In a sense, what we want to do is trace our way back to the source. Usually we're relating to names, to mental maps of what things are. When we hear the sound of a bird, we relate to "bird sound." When we pay attention to our breath, we relate to "breath sensations." As we are able to become more intimate with the direct, raw experience, the name falls away. We can have this intimacy with the sensation of the breath, or there is a bird sound and it's no longer a bird out there. It's just this experience of the texture of the sound of the bird song. Now we are in direct relationship to rupa, which is form.

We can then look at that which knows form. What is it that knows sound? And this is actually not separate from the sound, because there is an imagined perceiver of a sound. When we become really intimate with that sound, we're able to notice that there aren't two: there isn't a perceiver and a sound, a thinker and a thought. Here it becomes difficult to describe. From here we move from the knowing of experience to consciousness itself. Chit.

I was trying to think of ways to get a better sense of this non-duality. I remember in school writing a paper on pheromones and learning about ant colonies and emergent intelligence, where together ants can source really efficient paths to food and build complex colonies, doing complex things beyond the intelligence of an individual ant. I remember having the feeling that this is some aspect of what people talk about when they talk about God. Ants don't really have a choice; they're just born into it and they're part of this emergent intelligence. Whereas humans somehow develop the capacity to identify as individuals and think for themselves. I'm not sure if this is helpful, but the question is: do you get a better sense of non-duality, of being part of not only the colony or the culture, but the environment, everything that supports it?
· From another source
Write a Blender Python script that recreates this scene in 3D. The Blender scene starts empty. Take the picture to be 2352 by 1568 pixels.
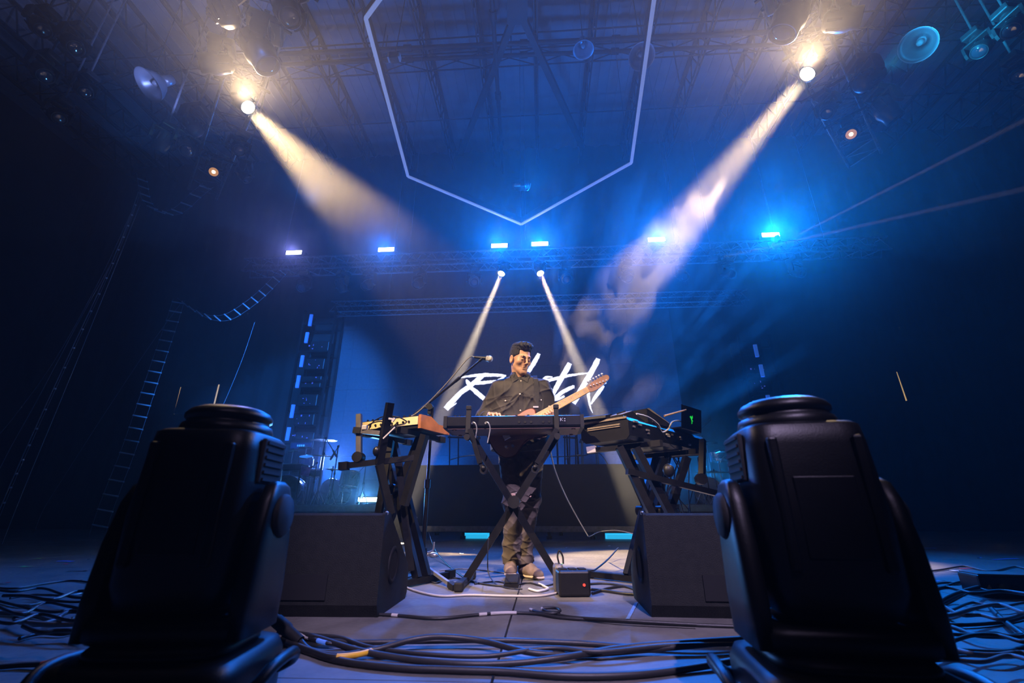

Freedom, consciousness, and the nature of choice

It's relevant, but when you say ants are like this and humans are like that, as if humans have, just for being human, choices that ants don't have, I disagree. If you believe yourself to be only human, you sacrifice your free will. It's a free choice to do that, so the freedom is always available, but you basically delegate your choosing to the human animal. The body-mind, the human animal, doesn't choose. What can choose is what we truly are, which I can only really define in negative terms: I can define it as "not human."

In that sense, I am alluding to what has often been called God, but the word is so problematic that I won't use it in this context, because it defines that which I'm referring to as a thing and gives it properties and a lot of ideas. Only that can choose, that in us. You can say consciousness; only consciousness can choose.

And consciousness chooses in exactly the same way it always does, which is a mysterious way. It's hard to deny that choices do happen. But the problem is when we think we know what a choice is, what choosing is, and what "I" am. We can have the sensation of choosing, but we have delegated the choice process to mechanistic body-mind behavior.

The metaphor used often today, because of the ubiquitous nature of computers, is that we are like machines. But the machine nature of the human body-mind doesn't choose. The consciousness that we are can choose and always chooses, but sometimes, and often, the choice is to not choose: to remain in automatic.